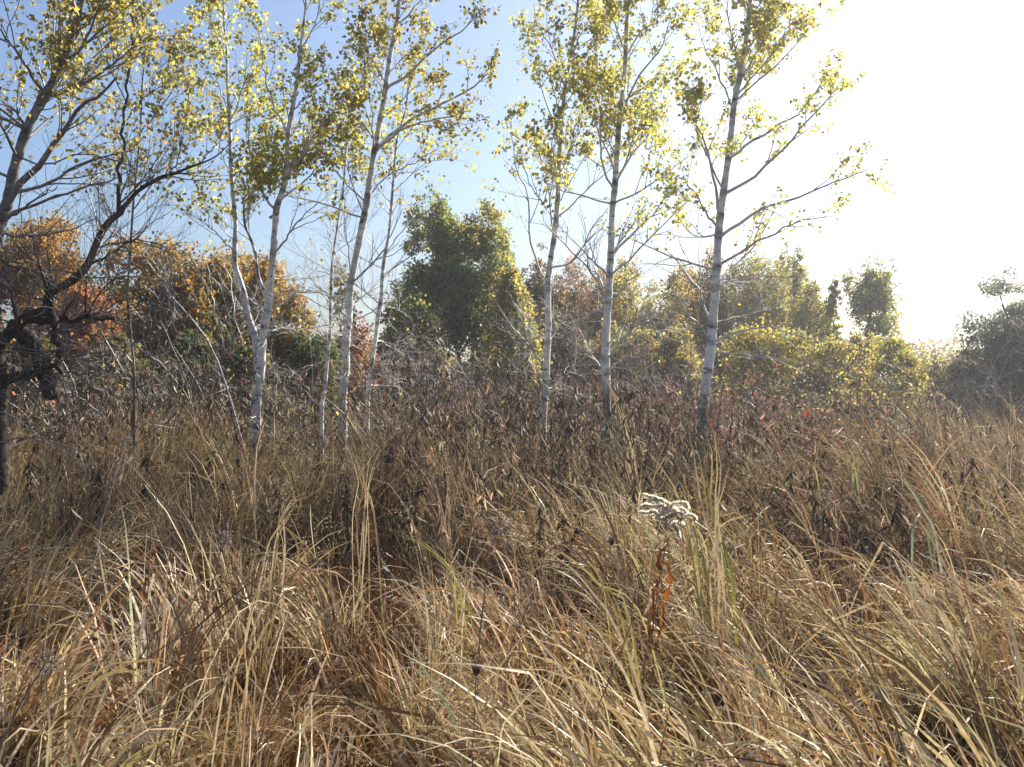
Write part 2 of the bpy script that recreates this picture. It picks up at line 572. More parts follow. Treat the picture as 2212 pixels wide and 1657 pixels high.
poplar("tall white-barked poplar with dark foot at the right end of the row, boughs reaching right",
       [([(1517, 918), (1522, 849), (1534, 763), (1540, 688), (1547, 602), (1551, 516), (1557, 459), (1568, 390), (1577, 321), (1586, 229), (1600, 161), (1611, 86), (1620, 0), (1632, -110), (1640, -260)], px(27, D7), px(5, D7))],
       [([(1552, 512), (1606, 476), (1663, 442), (1732, 419), (1801, 390), (1875, 361), (1904, 350)], .026, .5),
        ([(1565, 424), (1617, 390), (1663, 350), (1709, 298), (1749, 252), (1790, 200)], .022, -.6),
        ([(1577, 344), (1617, 310), (1686, 264), (1732, 241), (1766, 201), (1812, 132)], .022, .4),
        ([(1554, 579), (1583, 556), (1617, 533), (1663, 510), (1709, 487), (1772, 479)], .02, -.4),
        ([(1548, 625), (1577, 608), (1640, 611), (1697, 608)], .013, .3),
        ([(1541, 742), (1594, 717), (1652, 708), (1697, 728), (1749, 740)], .016, -.5),
        ([(1543, 700), (1606, 682), (1669, 665), (1755, 637)], .011, .8),
        ([(1551, 476), (1548, 401), (1525, 298), (1497, 229), (1485, 172)], .024, .3),
        ([(1549, 499), (1514, 459), (1485, 424), (1445, 401)], .017, -.6),
        ([(1540, 705), (1520, 660), (1517, 625), (1497, 596), (1468, 551), (1451, 528)], .02, .4),
        ([(1534, 740), (1508, 705), (1468, 682), (1411, 682)], .014, -.4),
        ([(1617, 66), (1652, 34), (1672, 0), (1700, -40)], .016, .2),
        ([(1590, 215), (1640, 150), (1690, 90), (1720, 60)], .014, -.3),
        ([(1586, 235), (1560, 160), (1535, 90), (1520, 10)], .014, .5),
        ([(1600, 160), (1575, 90), (1560, 20), (1555, -40)], .012, -.5)],
       D7, (540, 330), 4900, 71, auto=15, auto_z=(2.6, 7.0), palette=GOLD, n_single=110, auto_len=(.6, 1.25), dark_base=1.65)

poplar("straight white-barked poplar, second from the right of the row, crooked low branch on its right",
       [([(1309, 918), (1310, 849), (1309, 768), (1313, 688), (1316, 608), (1319, 551), (1322, 459), (1329, 401), (1334, 321), (1339, 252), (1348, 143), (1356, 34), (1361, 0), (1372, -120), (1378, -280)], px(23, D6), px(4, D6))],
       [([(1319, 568), (1339, 533), (1383, 487), (1430, 440), (1465, 380)], .022, .5),
        ([(1318, 600), (1360, 560), (1420, 500), (1480, 440)], .016, -.4),
        ([(1316, 656), (1345, 625), (1350, 611), (1373, 602)], .014, -.3),
        ([(1318, 640), (1342, 630), (1378, 625), (1407, 613)], .01, .5),
        ([(1312, 775), (1319, 768), (1331, 746), (1350, 723), (1364, 706), (1387, 692), (1415, 703), (1435, 703), (1446, 692)], .02, -.6),
        ([(1310, 806), (1333, 785), (1353, 768)], .013, .2),
        ([(1311, 656), (1291, 619), (1266, 585), (1232, 551), (1198, 523), (1170, 495)], .019, -.7),
        ([(1314, 628), (1300, 608), (1291, 580), (1274, 551), (1266, 534)], .015, .4),
        ([(1309, 808), (1285, 774), (1269, 749), (1260, 720), (1249, 703)], .014, .3),
        ([(1337, 277), (1305, 240), (1287, 189), (1265, 143), (1236, 97)], .02, .3),
        ([(1337, 277), (1362, 201), (1383, 166), (1420, 120), (1440, 60)], .02, -.4),
        ([(1327, 415), (1305, 378), (1293, 326), (1293, 280), (1285, 220)], .018, -.5),
        ([(1330, 395), (1360, 340), (1390, 300), (1430, 250)], .017, .5),
        ([(1350, 120), (1390, 60), (1440, 10), (1470, -50)], .015, .3),
        ([(1350, 110), (1320, 50), (1300, -20)], .014, -.4)],
       D6, (500, 300), 4200, 61, dark_base=1.75, auto=14, auto_z=(2.8, 7.2), n_single=110, auto_len=(.6, 1.2))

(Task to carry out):
Leave out the pictures and retype every line above exactly.

(Solution to the exercise):
Write part 2 of the bpy script that recreates this picture. It picks up at line 572. More parts follow. Treat the picture as 2212 pixels wide and 1657 pixels high.
poplar("tall white-barked poplar with dark foot at the right end of the row, boughs reaching right",
       [([(1517, 918), (1522, 849), (1534, 763), (1540, 688), (1547, 602), (1551, 516), (1557, 459), (1568, 390), (1577, 321), (1586, 229), (1600, 161), (1611, 86), (1620, 0), (1632, -110), (1640, -260)], px(27, D7), px(5, D7))],
       [([(1552, 512), (1606, 476), (1663, 442), (1732, 419), (1801, 390), (1875, 361), (1904, 350)], .026, .5),
        ([(1565, 424), (1617, 390), (1663, 350), (1709, 298), (1749, 252), (1790, 200)], .022, -.6),
        ([(1577, 344), (1617, 310), (1686, 264), (1732, 241), (1766, 201), (1812, 132)], .022, .4),
        ([(1554, 579), (1583, 556), (1617, 533), (1663, 510), (1709, 487), (1772, 479)], .02, -.4),
        ([(1548, 625), (1577, 608), (1640, 611), (1697, 608)], .013, .3),
        ([(1541, 742), (1594, 717), (1652, 708), (1697, 728), (1749, 740)], .016, -.5),
        ([(1543, 700), (1606, 682), (1669, 665), (1755, 637)], .011, .8),
        ([(1551, 476), (1548, 401), (1525, 298), (1497, 229), (1485, 172)], .024, .3),
        ([(1549, 499), (1514, 459), (1485, 424), (1445, 401)], .017, -.6),
        ([(1540, 705), (1520, 660), (1517, 625), (1497, 596), (1468, 551), (1451, 528)], .02, .4),
        ([(1534, 740), (1508, 705), (1468, 682), (1411, 682)], .014, -.4),
        ([(1617, 66), (1652, 34), (1672, 0), (1700, -40)], .016, .2),
        ([(1590, 215), (1640, 150), (1690, 90), (1720, 60)], .014, -.3),
        ([(1586, 235), (1560, 160), (1535, 90), (1520, 10)], .014, .5),
        ([(1600, 160), (1575, 90), (1560, 20), (1555, -40)], .012, -.5)],
       D7, (540, 330), 4900, 71, auto=15, auto_z=(2.6, 7.0), palette=GOLD, n_single=110, auto_len=(.6, 1.25), dark_base=1.65)

poplar("straight white-barked poplar, second from the right of the row, crooked low branch on its right",
       [([(1309, 918), (1310, 849), (1309, 768), (1313, 688), (1316, 608), (1319, 551), (1322, 459), (1329, 401), (1334, 321), (1339, 252), (1348, 143), (1356, 34), (1361, 0), (1372, -120), (1378, -280)], px(23, D6), px(4, D6))],
       [([(1319, 568), (1339, 533), (1383, 487), (1430, 440), (1465, 380)], .022, .5),
        ([(1318, 600), (1360, 560), (1420, 500), (1480, 440)], .016, -.4),
        ([(1316, 656), (1345, 625), (1350, 611), (1373, 602)], .014, -.3),
        ([(1318, 640), (1342, 630), (1378, 625), (1407, 613)], .01, .5),
        ([(1312, 775), (1319, 768), (1331, 746), (1350, 723), (1364, 706), (1387, 692), (1415, 703), (1435, 703), (1446, 692)], .02, -.6),
        ([(1310, 806), (1333, 785), (1353, 768)], .013, .2),
        ([(1311, 656), (1291, 619), (1266, 585), (1232, 551), (1198, 523), (1170, 495)], .019, -.7),
        ([(1314, 628), (1300, 608), (1291, 580), (1274, 551), (1266, 534)], .015, .4),
        ([(1309, 808), (1285, 774), (1269, 749), (1260, 720), (1249, 703)], .014, .3),
        ([(1337, 277), (1305, 240), (1287, 189), (1265, 143), (1236, 97)], .02, .3),
        ([(1337, 277), (1362, 201), (1383, 166), (1420, 120), (1440, 60)], .02, -.4),
        ([(1327, 415), (1305, 378), (1293, 326), (1293, 280), (1285, 220)], .018, -.5),
        ([(1330, 395), (1360, 340), (1390, 300), (1430, 250)], .017, .5),
        ([(1350, 120), (1390, 60), (1440, 10), (1470, -50)], .015, .3),
        ([(1350, 110), (1320, 50), (1300, -20)], .014, -.4)],
       D6, (500, 300), 4200, 61, dark_base=1.75, auto=14, auto_z=(2.8, 7.2), n_single=110, auto_len=(.6, 1.2))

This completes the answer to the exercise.